交通事故で家族を亡くした遺族2名が当時の体験談や必要な支援等について発表を行った。その後、井上氏がコーディネーターを務め、意見交換を行った。

吉田陽向氏 ― 平成14年(当時1歳)、父を交通事故で失う

父は、仕事に出かけ1時間も経たないうちに交通事故に遭い、亡くなりました。母は、自分にできることは全てやろうと必死の毎日だった中、父方の遺族から理不尽な言葉をかけられ、それが今でも心の傷になっていると語っていました。大切な人を失う痛みは誰にとっても耐え難いものです。相手を責めるのではなく、寄り添い支え合うことは決して忘れてはならないと考えます。

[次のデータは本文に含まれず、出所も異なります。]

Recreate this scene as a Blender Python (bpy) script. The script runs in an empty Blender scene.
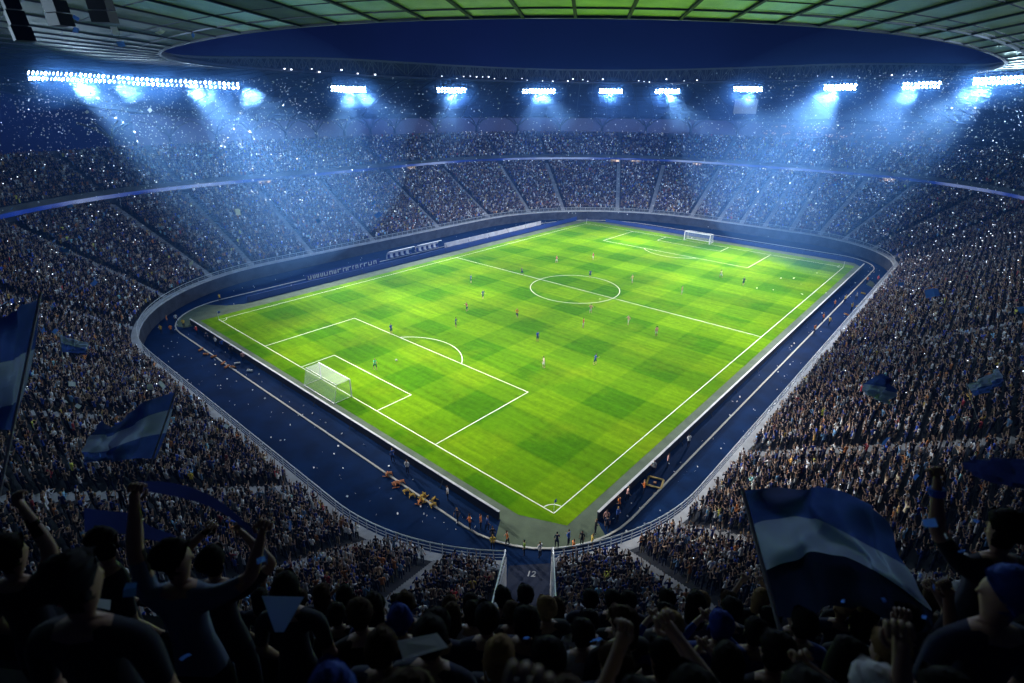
import bpy, math, random
import numpy as np
import bmesh
from mathutils import Vector, Matrix, Euler, Quaternion
random.seed(11); RG = np.random.default_rng(11)
sc = bpy.context.scene
COL = sc.collection
R = math.radians
TAU = 2*math.pi

# ------------------------------------------------------------------ render settings
sc.render.engine = 'CYCLES'
cy = sc.cycles
cy.use_denoising = True
try: cy.denoiser = 'OPENIMAGEDENOISE'
except Exception: pass
cy.max_bounces = 4; cy.diffuse_bounces = 2; cy.glossy_bounces = 2
cy.transmission_bounces = 2; cy.volume_bounces = 0; cy.transparent_max_bounces = 6
cy.use_light_tree = True
cy.sample_clamp_indirect = 4.0; cy.sample_clamp_direct = 0
cy.caustics_reflective = False; cy.caustics_refractive = False
sc.view_settings.view_transform = 'Standard'
sc.view_settings.look = 'None'
sc.view_settings.gamma = 1.0
sc.view_settings.exposure = 0.0
sc.view_settings.use_curve_mapping = False

# ------------------------------------------------------------------ camera
CAM = Vector((-33.483, -23.638, 35.749))
YAW, PIT, ROLL, FPX = .7157, -.415, .0103, 545.05
fw = Vector((math.cos(PIT)*math.cos(YAW), math.cos(PIT)*math.sin(YAW), math.sin(PIT)))
rt = Vector((math.sin(YAW), -math.cos(YAW), 0)); upv = rt.cross(fw)
rt2 = rt*math.cos(ROLL)+upv*math.sin(ROLL); up2 = -rt*math.sin(ROLL)+upv*math.cos(ROLL)
cd = bpy.data.cameras.new('camera'); cam = bpy.data.objects.new('camera', cd); COL.objects.link(cam)
cam.matrix_world = Matrix(((rt2.x, up2.x, -fw.x, CAM.x), (rt2.y, up2.y, -fw.y, CAM.y), (rt2.z, up2.z, -fw.z, CAM.z), (0, 0, 0, 1)))
cd.sensor_width = 36; cd.lens = FPX/1024*36
cd.clip_start = .1; cd.clip_end = 2000
cd.dof.use_dof = True; cd.dof.focus_distance = 75; cd.dof.aperture_fstop = 1.6
sc.camera = cam

def pr(P):
    d = Vector(P)-CAM; Z = d.dot(fw)
    return 512+FPX*d.dot(rt2)/Z, 341.5-FPX*d.dot(up2)/Z, Z
def at(x, y, depth):
    """world point seen at a photo position, so many metres deep (plain survey of the photograph)"""
    return CAM+(fw*FPX+rt2*(x-512)+up2*(341.5-y))*(depth/FPX)
def gnd(x, y, z=0.0):
    d = fw*FPX+rt2*(x-512)+up2*(341.5-y)
    return CAM+d*((z-CAM.z)/d.z)

# ------------------------------------------------------------------ materials
def nt(m):
    m.use_nodes = True; t = m.node_tree; return t, t.nodes['Principled BSDF']
def mat(name, col, rough=.7, metal=0., spec=.3, var=0., scale=3., bump=0.):
    m = bpy.data.materials.new(name); t, b = nt(m)
    b.inputs['Base Color'].default_value = (*col, 1); b.inputs['Roughness'].default_value = rough
    b.inputs['Metallic'].default_value = metal; b.inputs['Specular IOR Level'].default_value = spec
    if var or bump:
        tc = t.nodes.new('ShaderNodeTexCoord'); n = t.nodes.new('ShaderNodeTexNoise')
        n.inputs['Scale'].default_value = scale; n.inputs['Detail'].default_value = 6
        t.links.new(tc.outputs['Object'], n.inputs['Vector'])
        if var:
            mr = t.nodes.new('ShaderNodeMapRange'); mr.inputs['From Min'].default_value = .3; mr.inputs['From Max'].default_value = .7
            mr.inputs['To Min'].default_value = 1-var; mr.inputs['To Max'].default_value = 1+var
            mx = t.nodes.new('ShaderNodeMix'); mx.data_type = 'RGBA'; mx.blend_type = 'MULTIPLY'; mx.inputs['Factor'].default_value = 1
            mx.inputs['A'].default_value = (*col, 1)
            t.links.new(n.outputs['Fac'], mr.inputs['Value']); t.links.new(mr.outputs['Result'], mx.inputs['B'])
            t.links.new(mx.outputs['Result'], b.inputs['Base Color'])
        if bump:
            bp = t.nodes.new('ShaderNodeBump'); bp.inputs['Strength'].default_value = bump; bp.inputs['Distance'].default_value = .05
            t.links.new(n.outputs['Fac'], bp.inputs['Height']); t.links.new(bp.outputs['Normal'], b.inputs['Normal'])
    return m
def emit(name, col, strength, base=(.02, .02, .02)):
    m = mat(name, base, .4); b = m.node_tree.nodes['Principled BSDF']
    b.inputs['Emission Color'].default_value = (*col, 1); b.inputs['Emission Strength'].default_value = strength
    return m
def attrmat(name, attr, rough, spec=.25, sheen=0.):
    m = bpy.data.materials.new(name); t, b = nt(m)
    a = t.nodes.new('ShaderNodeAttribute'); a.attribute_type = 'INSTANCER'; a.attribute_name = attr
    t.links.new(a.outputs['Color'], b.inputs['Base Color'])
    b.inputs['Roughness'].default_value = rough; b.inputs['Specular IOR Level'].default_value = spec
    b.inputs['Sheen Weight'].default_value = sheen
    return m
M = {}
M['skin'] = attrmat('skin', 'skin_tone', .55, .35)
M['shirt'] = attrmat('shirt cloth', 'shirt_tone', .85, .15, .1)
M['trousers'] = attrmat('trouser cloth', 'trouser_tone', .85, .15)
M['hair'] = attrmat('hair', 'hair_tone', .8, .1)
M['shoe'] = mat('shoe', (.02, .02, .022), .5)
M['concrete'] = mat('stand concrete', (.10, .105, .115), .85, var=.35, scale=.35)
M['seat_step'] = mat('stand tread', (.035, .04, .055), .8, var=.4, scale=.6)
M['stair'] = mat('stair concrete', (.34, .34, .36), .85, var=.25, scale=.8)
M['wall'] = mat('track wall', (.03, .034, .045), .7, var=.6, scale=.5)
M['coping'] = mat('pale coping', (.42, .43, .46), .6, var=.2, scale=.7)
M['rail'] = mat('galvanised rail', (.6, .62, .65), .45, metal=.3)
M['steel'] = mat('dark roof steel', (.05, .055, .065), .5, metal=.4)
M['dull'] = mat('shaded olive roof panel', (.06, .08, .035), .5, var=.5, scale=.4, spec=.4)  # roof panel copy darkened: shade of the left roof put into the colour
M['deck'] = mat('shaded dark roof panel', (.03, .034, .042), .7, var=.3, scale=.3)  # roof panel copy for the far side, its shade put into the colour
M['lattice'] = mat('painted lattice steel', (.13, .14, .16), .5, metal=.3)
M['track'] = mat('blue running track', (.002, .015, .060), .9, spec=.04, var=.3, scale=.35)
M['apron'] = mat('grey green turf apron', (.065, .09, .055), .95, var=.22, scale=.6)
M['curb'] = mat('white kerb paint', (.42, .42, .4), .7, var=.15, scale=2)
M['paint'] = mat('white line paint', (.66, .7, .62), .8, var=.1, scale=1.5)
M['ground'] = mat('dark asphalt', (.04, .042, .045), .95, var=.3, scale=.2)
M['board_back'] = mat('board back', (.018, .02, .03), .6)
M['board_blue'] = mat('blue board', (.012, .035, .17), .5)
M['white'] = mat('white plastic', (.75, .76, .78), .4)
M['black'] = mat('black casing', (.012, .012, .014), .5)
M['yellow'] = mat('yellow barrier plastic', (.5, .32, .03), .5)
M['orange'] = mat('orange plastic', (.5, .17, .04), .5)
M['lamp'] = emit('floodlight glass', (.55, .78, 1.), 170)
M['lamp_dim'] = emit('floodlight glass half lit', (.5, .72, 1.), 9)
M['ring_lamp'] = emit('ring lamp', (.75, .82, 1.), 5)
M['warm_lamp'] = emit('warm suite lamp', (1., .6, .36), .55)
M['gap_glow'] = emit('lavender gap glow', (.30, .36, .9), .09)  # glowing sheet stands in for the lavender light outside the gap
M['screen'] = emit('video screen picture', (.6, .66, .8), .14, (.2, .2, .22))
M['navy_cloth'] = mat('navy cloth', (.02, .03, .14), .85, var=.25, scale=4)
M['flag_blue'] = mat('royal blue flag cloth', (.05, .10, .36), .8, var=.25, scale=3)
M['flag_white'] = mat('white flag cloth', (.42, .53, .78), .8, var=.12, scale=3)
M['flag_navy'] = mat('navy flag cloth', (.008, .013, .036), .85, var=.25, scale=3)
M['confetti_white'] = mat('white foil confetti', (.8, .85, .92), .35)
M['confetti_blue'] = mat('blue foil confetti', (.12, .30, .9), .4)
M['paper'] = mat('white paper', (.72, .76, .82), .8)
def translucent(m, k):
    t, b = nt(m); tl = t.nodes.new('ShaderNodeBsdfTranslucent'); mx = t.nodes.new('ShaderNodeMixShader'); mx.inputs[0].default_value = k
    src = b.inputs['Base Color'].links[0].from_socket if b.inputs['Base Color'].links else None
    if src: t.links.new(src, tl.inputs['Color'])
    else: tl.inputs['Color'].default_value = b.inputs['Base Color'].default_value
    out = [n for n in t.nodes if n.type == 'OUTPUT_MATERIAL'][0]
    t.links.new(b.outputs[0], mx.inputs[1]); t.links.new(tl.outputs[0], mx.inputs[2]); t.links.new(mx.outputs[0], out.inputs['Surface'])
for k_ in ('flag_blue', 'flag_navy', 'navy_cloth'): translucent(M[k_], .55)
translucent(M['flag_white'], .4)
for k_ in ('confetti_white', 'confetti_blue', 'paper'): translucent(M[k_], .6)
M['net'] = mat('goal net', (.85, .87, .9), .8)
t, b = nt(M['net']); b.inputs['Alpha'].default_value = .2
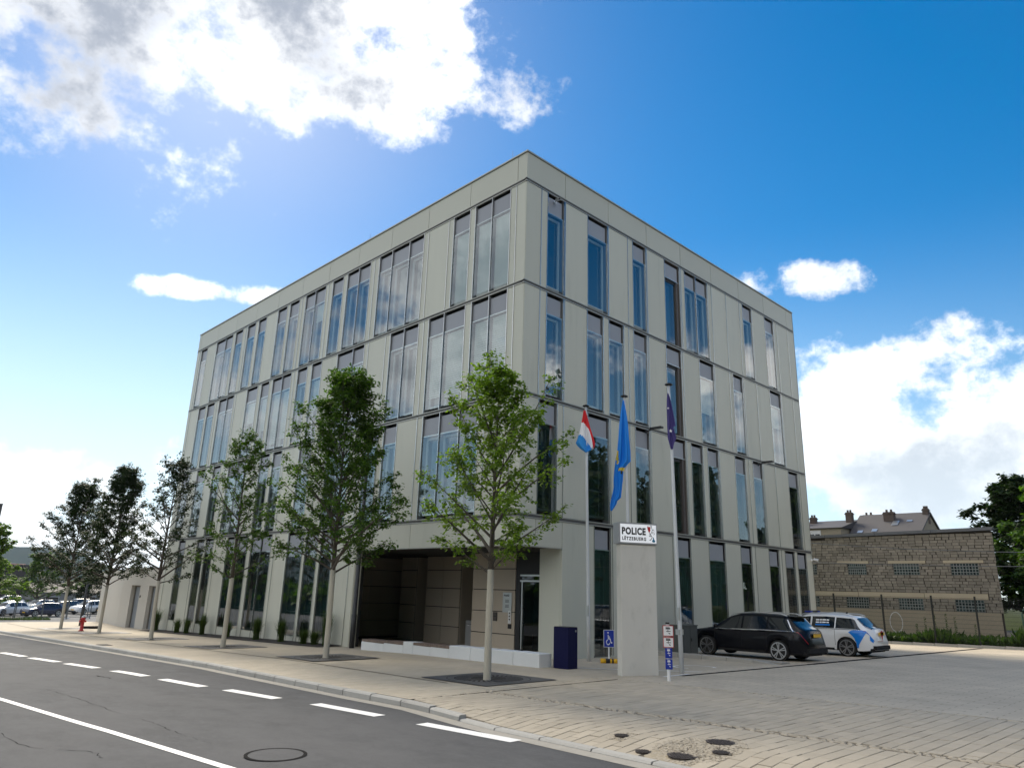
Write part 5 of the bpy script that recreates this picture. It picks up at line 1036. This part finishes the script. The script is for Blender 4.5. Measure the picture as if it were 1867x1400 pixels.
# houses behind
def chim(t, x, y, z0, w, d, h, m='chimney'):
    q = MB(); q.box(x-w/2, x+w/2, y-d/2, y+d/2, z0, z0+h); q.box(x-w/2-.06, x+w/2+.06, y-d/2-.06, y+d/2+.06, z0+h-.22, z0+h-.12); c = q.build('chimney', M[m], t)
    q = MB()
    for k in (-1, 1): q.cyl((x, y+k*d*.22, z0+h), (x, y+k*d*.22, z0+h+.25), .11, 8)
    q.build('chimney_pot', M['chimney'], c)
hA = thing('row_house', 'large brown tiled roof with two tall chimneys rising behind the block warehouse', 'house', (56, 5.7, 0))
q = MB(); q.box(.4, 11, .15, 6.4, 0, 7.2); q.add([(0.4, .15, 7.2), (11, .15, 7.2), (5.7, .15, 10.3)], [(0, 1, 2)]); q.build('wall', M['house'], hA)
rfm = MB(); rfm.add([(0, 0, 6.95), (5.7, 0, 10.55), (11.4, 0, 6.95), (0, 6.6, 6.95), (5.7, 6.6, 10.55), (11.4, 6.6, 6.95), (0, 0, 6.8), (5.7, 0, 10.38), (11.4, 0, 6.8), (0, 6.6, 6.8), (5.7, 6.6, 10.38), (11.4, 6.6, 6.8)], [(0, 1, 4, 3), (1, 2, 5, 4), (6, 9, 10, 7), (7, 10, 11, 8), (0, 6, 7, 1), (1, 7, 8, 2), (3, 4, 10, 9), (4, 5, 11, 10), (0, 3, 9, 6), (2, 8, 11, 5)]); rA = rfm.build('roof', M['slate'], hA)
sl = lambda y, f, dx=.0: (f*5.7, y, 6.95+f*3.6)
for y, f, w, h in ((2.7, .62, .6, .9), (1.5, .72, .5, .3), (4.3, .45, .5, .5), (5.6, .42, .5, .5)):
    q = MB(); x0, _, z0 = sl(y, f); x1, _, z1 = sl(y, f+h/6.7); n_ = Vector((-3.6, 0, 5.7)).normalized()*.05
    q.add([(x0+n_.x, y-w/2, z0+n_.z), (x0+n_.x, y+w/2, z0+n_.z), (x1+n_.x, y+w/2, z1+n_.z), (x1+n_.x, y-w/2, z1+n_.z)], [(0, 1, 2, 3)]); q.build('skylight', M['alu'], rA, fix=False)
chim(rA, 5.5, .35, 9.4, .5, .5, 1.45); chim(rA, 4.6, 3.4, 9.0, .6, .95, 1.6); chim(rA, 6.2, 5.9, 9.6, .5, 1.0, 1.0)
hB = thing('row_house', 'lower house with a slate roof and pale dormer wall left of the large roof', 'house', (57, 12.5, 0))
q = MB(); q.box(0, 9, 0, 5.2, 0, 8.95); q.build('wall', M['house'], hB); q = MB(); q.add([(-.3, -.2, 8.95), (4.5, -.2, 10.1), (9.3, -.2, 8.95), (-.3, 5.2, 8.95), (4.5, 5.2, 10.1), (9.3, 5.2, 8.95)], [(0, 1, 4, 3), (1, 2, 5, 4), (0, 2, 1), (3, 4, 5), (0, 3, 5, 2)]); rB = q.build('roof', M['slate'], hB)
chim(rB, 3.0, .2, 9.2, .6, .6, 1.5); chim(rB, 3.2, 4.0, 9.2, .5, .6, 1.2, 'chimney'); chim(rB, 2.2, 5.0, 8.9, .6, .7, 1.9, 'chimney')
q = MB(); q.box(-.06, -.002, 2.0, 3.2, 8.05, 8.75); o = q.build('window', M['housew'], hB); q = MB(); q.box(-.075, -.062, 2.1, 2.55, 8.12, 8.4); q.box(-.075, -.062, 2.65, 3.1, 8.12, 8.4); q.build('pane', M['ingl'], o)
hC = houseblock('white_house', 'white flat roofed house at the left, between the police station and the slate roof', 'house', 57, 64, 17.8, 26, 0, 8.95, 'housew', 'coping'); q = MB(); q.box(-.06, -.002, .6, 2.6, 8.0, 8.6); q.build('window', M['wallgrey'], hC)
# overhead cables
for zs, lb in (((5.9, 5.3, 4.88, 4.62, 4.50, 4.5), 'upper overhead cable crossing in front of the block warehouse'), ((4.5, 4.18, 4.0, 3.92, 3.90, 3.95), 'lower overhead cable crossing in front of the block warehouse')):
    q = MB(); ys_ = (10.5, 2.7, -2.2, -7.0, -12, -20); q.tube([(27.5, a, z) for a, z in zip(ys_, zs)], .018, 6); o = q.build('overhead_cable', M['galv']); tagp(o, lb, 'cable', 'overhead cables')
t = thing('road_sign', 'small blue and white board in a green tube frame at the right edge', 'sign', (27.0, -7.85, .1)); q = MB(); q.tube([(0, .35, 0), (0, .35, 1.6), (0, .28, 1.75), (0, .1, 1.8), (0, -.4, 1.8), (0, -.5, 1.7), (0, -.5, 0)], .03, 8); q.build('frame', mat('frame_green', (.03, .10, .08), .5), t); q = MB(); q.box(-.02, .0, -.42, .25, 1.1, 1.65); bd = q.build('board', M['signblue'], t); q = MB(); q.box(-.026, -.022, -.35, .2, 1.2, 1.33); q.box(-.026, -.022, -.35, .05, 1.45, 1.55); q.build('print', M['white'], bd)

# ------------------------------------------------------------------ across the street: what the windows mirror
def bank(name, P0, P1, h, depth, seed, m='leafd', nseg=70):
    r = random.Random(seed); b = MB(); P0, P1 = Vector((*P0, 0)), Vector((*P1, 0)); d = (P1-P0); nrm = Vector((-d.y, d.x, 0)).normalized()
    for k in range(nseg*90):
        f, e, v = r.random(), r.random(), r.random(); top = h*(.72+.16*math.sin(f*31+seed)+.12*math.sin(f*77+seed*2)); p = P0+d*f+nrm*depth*e; z = top*(v**.7)*(1-.35*abs(e-.5)*2*v); s = .9; a = r.uniform(0, 6.28); el = r.uniform(-1, 1)
        u = Vector((math.cos(a), math.sin(a), el)).normalized()*s; w = u.cross(Vector((r.gauss(0, 1), r.gauss(0, 1), r.gauss(0, 1)))).normalized()*s*1.2; c = Vector((p.x, p.y, gz(max(-60, min(p.y, 100)))+z)); b.add([c-u*.6, c+w*.5, c+u*.6, c-w*.5], [(0, 1, 2, 3)], 0, r.random())
    o = b.build(name, M[m], None, fix=False, tone=True); o['kind'] = 'structure'
    g = MB(); N_ = 60
    for k in range(N_+1):
        f = k/N_; p = P0+d*f+nrm*depth*.5; gz_ = gz(max(-60, min(p.y, 100))); tp = h*(.62+.16*math.sin(f*31+seed)+.12*math.sin(f*77+seed*2))+r.uniform(-.6, .6)
        for off, z in ((-depth*.55, -1), (-depth*.4, tp*.6), (0, tp), (depth*.5, -1)): q_ = p+nrm*off; g.v.append((q_.x, q_.y, gz_+z))
    for k in range(N_):
        for j in range(3): g.f.append((k*4+j, k*4+j+1, k*4+j+5, k*4+j+4)); g.m.append(0); g.tone.append(0)
    g.build('leafy_mass', M['forest'], o, fix=False)
bank('wooded_bank', (-70, -64), (110, -64), 37, 12, 3, nseg=200)
bank('street_hedge', (-44, -60), (-44, 130), 7.5, 8, 4, 'leafb', 70)

# ------------------------------------------------------------------ the air between here and the hill
hzb = MB(); hzb.box(-4300, 4300, -4300, 5300, -6.5, 150)
hm = bpy.data.materials.new('air'); hm.use_nodes = True; t = hm.node_tree; t.nodes.remove(t.nodes['Principled BSDF']); pv = t.nodes.new('ShaderNodeVolumePrincipled')
pv.inputs['Color'].default_value = (.80, .88, 1, 1); pv.inputs['Density'].default_value = .00007; pv.inputs['Anisotropy'].default_value = .2
t.links.new(pv.outputs[0], t.nodes['Material Output'].inputs['Volume'])
hz_o = hzb.build('haze', hm); hz_o['kind'] = 'stuff'
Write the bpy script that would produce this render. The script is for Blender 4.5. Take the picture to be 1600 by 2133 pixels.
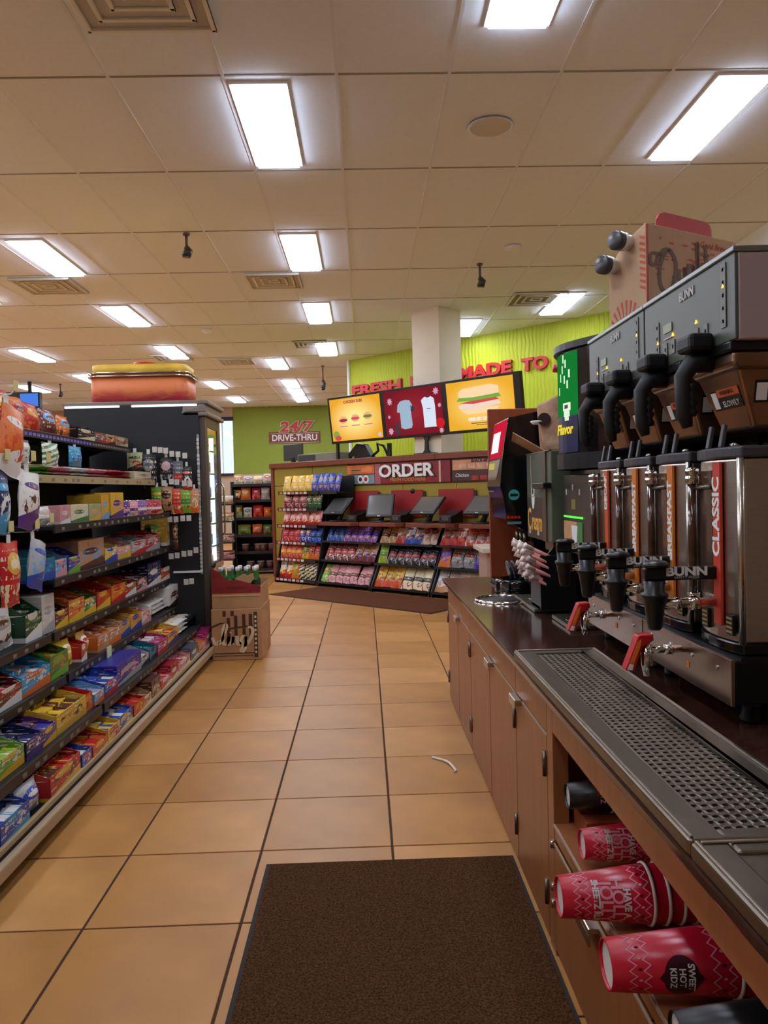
import bpy, bmesh, math, random
from mathutils import Matrix, Vector, Euler
random.seed(7)
SC = bpy.context.scene
for o in list(bpy.data.objects): bpy.data.objects.remove(o)
COL = SC.collection
PI = math.pi
# ------------------------------------------------------------------ camera
F_PX, YAW, PITCH, ROLL, CAM_H = 1632.2, .02423, -.02915, -.02469, 1.2509
fw = Vector((math.sin(YAW)*math.cos(PITCH), math.cos(YAW)*math.cos(PITCH), math.sin(PITCH)))
rt = Vector((math.cos(YAW), -math.sin(YAW), 0)); up = rt.cross(fw)
rt2 = rt*math.cos(ROLL)+up*math.sin(ROLL); up2 = up*math.cos(ROLL)-rt*math.sin(ROLL)
cd = bpy.data.cameras.new('camera'); cam = bpy.data.objects.new('camera', cd); COL.objects.link(cam)
cd.sensor_fit = 'HORIZONTAL'; cd.sensor_width = 36; cd.lens = 36*F_PX/1600; cd.clip_start = .05
M = Matrix.Identity(4)
for i in range(3): M[i][0] = rt2[i]; M[i][1] = up2[i]; M[i][2] = -fw[i]
M[2][3] = CAM_H
cam.matrix_world = M; SC.camera = cam
# ------------------------------------------------------------------ world, exposure, lamp strength
W = bpy.data.worlds.new('World'); SC.world = W; W.use_nodes = True
W.node_tree.nodes['Background'].inputs[0].default_value = (.72, .82, 1, 1)
W.node_tree.nodes['Background'].inputs[1].default_value = 1.3
SC.view_settings.view_transform = 'Standard'; SC.view_settings.look = 'None'
SC.view_settings.gamma = 1; SC.view_settings.use_curve_mapping = False
SC.view_settings.exposure = 0.2
LAMP = 21.0            # radiance of the fluorescent diffusers
CEIL = 3.44
# ------------------------------------------------------------------ materials
def lin(c):
    return tuple(((x/255)/12.92 if x/255 <= .04045 else ((x/255+.055)/1.055)**2.4) for x in c)
C = dict(blue=(38,70,165), cyan=(45,150,200), white=(225,222,215), silver=(165,165,165), red=(190,35,35), yellow=(225,180,40),
 brown=(85,45,28), orangered=(205,70,35), tan=(190,140,95), cream=(225,210,170), crimson=(165,22,40), pink=(222,150,155),
 slate=(85,92,102), orange=(215,110,40), magenta=(180,35,110), teal=(30,110,125), lime=(115,170,45), navy=(25,32,85), purple=(85,45,125),
 gold=(215,165,60), skyblue=(110,165,210), royal=(35,40,150), black=(20,20,22), maroon=(110,35,35), green=(60,125,50),
 darkgreen=(20,75,45), offwhite=(205,200,190), sage=(165,175,130), violet=(120,80,160), olive=(120,115,40), grey=(125,125,125))
_mc = {}
def nodes_of(m):
    m.use_nodes = True
    return m.node_tree.nodes, m.node_tree.links, m.node_tree.nodes['Principled BSDF']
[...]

物心ついたときには父はすでに亡くなっていたため、私自身は父がいないことに違和感や不満はなく、母のおかげで寂しいと感じることや境遇に引け目を感じることもありませんでした。しかし、周囲の人から不必要に気を遣われ、「かわいそうな子」と色メガネで見られることには抵抗があり、自身の境遇を積極的に打ち明けることは避けていました。自身の気持ちを誰かに共有できることはないと諦めていました。しかし、大学への進学を機に入寮した交通遺児育英会の寮「心塾」での、自身の経験や気持ちを打ち明け共有することができる仲間がいる環境は、予想以上に安心できるものでした。交通遺児が悩みを相談できたり話を聞いてもらえる環境が身近にあるだけで安心につながります。こども自身がそのような場にたどり着けるよう、目につきやすい場での情報の掲示や発信など必要な支援を受けるための情報面での支援が、継続的かつ活発に行われればよいと考えます。

水木紗穂氏 ― 平成15年(当時9歳)、姉を交通事故で失う

姉の事故以降、生活は大きく変わりました。両親は毎日、裁判で闘うための資料を作っていました。周りから「お父さん、お母さんが頑張っているんだから、紗穂も頑張って家族支えてあげな」と言われ、つらかった記憶があります。家族で乗り越えなければならない苦難だと分かっていましたが、「私もそんなに頑張らないといけないの?」「支えるって、何をどうすればいいの」という気持ちでした。裁判では、小学生だった私も法廷に立ち、意見陳述をしました。そうすることが両親の願いを果たす一助になると分かっていましたが、私の悲しみは私だけのものなのに、私の気持ちを裁判で勝つための武器として利用されているような感覚がして本当に嫌でした。亡くなった姉のために、今いる私の感情がないがしろにされているという気持ちを、長い間、持っていました。

私は、姉の死から距離を置きたいという気持ちでした。姉を想うことと「つらいことから距離を置きたい」という気持ちが同時に存在することはダメなのだろうかと悩んだこともありました。大学から一人暮らしを始め、物理的に実家から距離を取れるようになってからは、正直、一番気楽でした。私を一番助けてくれたのは、「時間」と「実家との距離」でした。その後、家族を亡くしたきょうだいを支援する「栞の会」と出会い、その時初めて同じような境遇の人たちと集まり、今まで誰にも言えなかった憤りとかを共有でき、嬉しかったことを覚えています。幼かった当時については、私の気持ちを両親に伝え、手助けしてくれる団体や存在があれば、違ったのかなと思います。